The decorations, when present, are always on the upper side, which is
more convex than the lower, or side on which it is intended the vessel
shall lie when not in use. In the ornamented white ware the lower
portion is usually red or brown.

As all these clay fabrics are the work of North American Indians, it is
scarcely necessary for me to say that they are unglazed, a
characteristic, so far as I am aware, of all aboriginal pottery.

Some of the specimens, especially of the black ware, show a smooth
finish, and may perhaps, without violence to the term, be classed as
lustrous.

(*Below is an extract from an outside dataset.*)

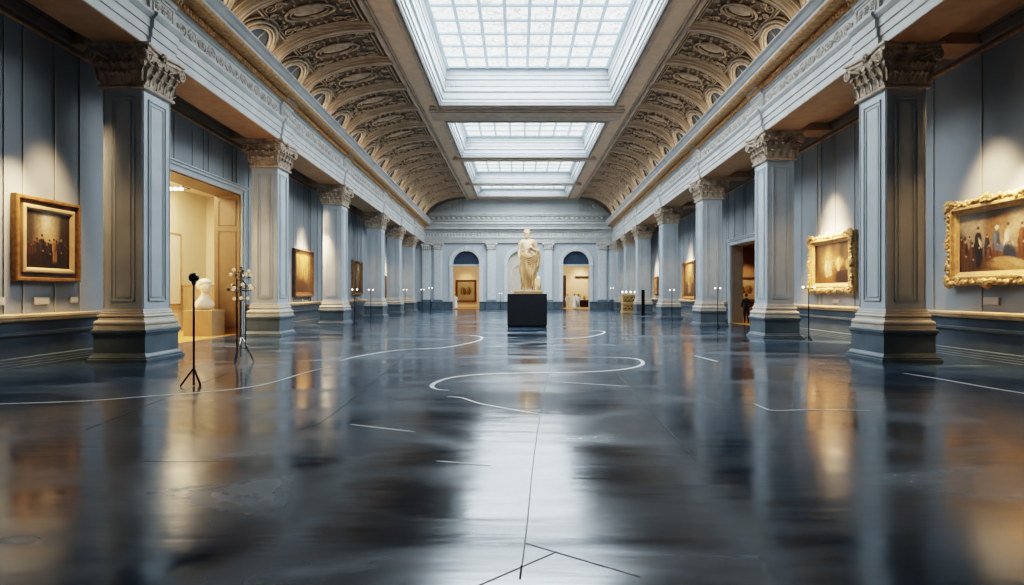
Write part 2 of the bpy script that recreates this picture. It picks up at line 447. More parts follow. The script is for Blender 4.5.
# entablature and attic bands of the end wall
eb = MB()
def band(z0, z1, d): eb.box(wl(YB) , wr(YB), YB - d, YB, z0, z1)
for z0, z1, d in ((278, 284, 10), (284, 291, 12), (291, 298, 14), (298, 302, 18), (302, 322, 11), (322, 328, 15), (328, 334, 20), (334, 346, 30), (346, 354, 34), (354, 362, 40), (370, 374, 8), (392, 398, 8), (398, 404, 12)): band(z0, z1, d)
eb.build('entablature', M['entab'], wall_b)
em = MB()
for i in range(60):
    x = wl(YB) + 95 + i * 12.6; em.ball((x, YB - 11, 312), 4.4, 6, (1.2, .6, 1.4)); em.ball((x, YB - 22, 331), 3, 6)
for i in range(36):
    x = wl(YB) + 95 + i * 21; em.ball((x, YB - 2, 383), 6, 6, (1.4, .5, 1))
for cx in (-290, 320):
    ring = [(cx + 20 * math.cos(t), YB - 3, 436 + 15 * math.sin(t)) for t in [2 * PI * k / 24 for k in range(25)]]
    em.tube(ring, 2.4, 6); em.tube([(cx + (p[0] - cx) * 1.35, p[1], 436 + (p[2] - 436) * 1.35) for p in ring], 1.6, 6)
    em.ball((cx, YB, 436), 9, 8, (1, .6, 1.1))
    for sx in (-1, 1):
        for q in range(3): em.tube([(cx + sx * (34 + 14 * q), YB - 2, z) for z in (412, 458)], 1.7, 5)
em.build('tympanum_relief', M['relief'], wall_b)
# fanlights filling the arches above the springing, and the niche
for cx, lab in ((XA, 'dark blue fanlight over the left end archway'), (XC, 'dark blue fanlight over the right end archway')):
    a = arch(cx, 54.5, 190, 18, 186)
    m = wall_mesh(a, [], lambda p, q, t: (p, YB + 10 + t, q), 3)
    o = struct(m.build('window_%d' % (6 if cx < 0 else 7), M['blue']), lab, 'fanlight')
    q = MB(); q.box(cx - 54.5, cx + 54.5, YB + 8, YB + 13.2, 182, 189); q.build('window_frame', M['col'], o)
a = arch(XN, 55, 190, 18)
m = wall_mesh(a, [], lambda p, q, t: (p, YB + 12 + t, q), 4)
o = struct(m.build('trim_30', M['niche']), 'cream arched niche in the end wall behind the statue', 'niche')
q = MB()
for w, d in ((40, 2.5), (34, 4)):
    a0 = arch(XN, w, 150, 16, 30)
    q.tube([(p[0], YB + 12 - d + 1, p[1]) for p in a0] + [(a0[0][0], YB + 12 - d + 1, a0[0][1])], 1.6, 6)
q.build('niche_panel', M['cream'], o)
mb = MB(); mb.box(-700, 720, YF - 20, YF, 0, 500)
struct(mb.build('wall_front', M['wall']), 'plain blue grey wall closing the hall behind the viewer', 'wall')

# ------------------------------------------------------------------ columns
def strip_rect(m, u0, u1, z0, z1, place, w=1.2, d=1.1):
    def bx(a0, a1, b0, b1):
        vs = [place(a, b, k) for k in (-.3, d) for b in (b0, b1) for a in (a0, a1)]
        m.add(vs, [(0, 2, 3, 1), (4, 5, 7, 6), (0, 1, 5, 4), (2, 6, 7, 3), (0, 4, 6, 2), (1, 3, 7, 5)])
    bx(u0, u0 + w, z0, z1); bx(u1 - w, u1, z0, z1); bx(u0, u1, z0, z0 + w); bx(u0, u1, z1 - w, z1)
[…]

This is not the effect of a varnish or partial glazing, but is
a polish, produced generally, if not always, by rubbing with a polishing
stone.

Although, as a rule, the paste of which the ware is made is
comparatively free from foreign matter, yet many pieces, especially of
the decorated ware, when broken, show little whitish or ash-colored
specks. These, when found in aboriginal pottery east of the Mississippi,
have, I believe, been without question considered as fragments or
particles of shell broken up and mixed with the paste. This may be
correct in reference to the pottery found east of and in the Mississippi
Valley, but this whitish and grayish matter in the pottery of the
Indians of New Mexico and Arizona is in most cases pulverized pottery,
which is crushed and mixed with the paste. Black lava is sometimes
crushed and used in the same manner.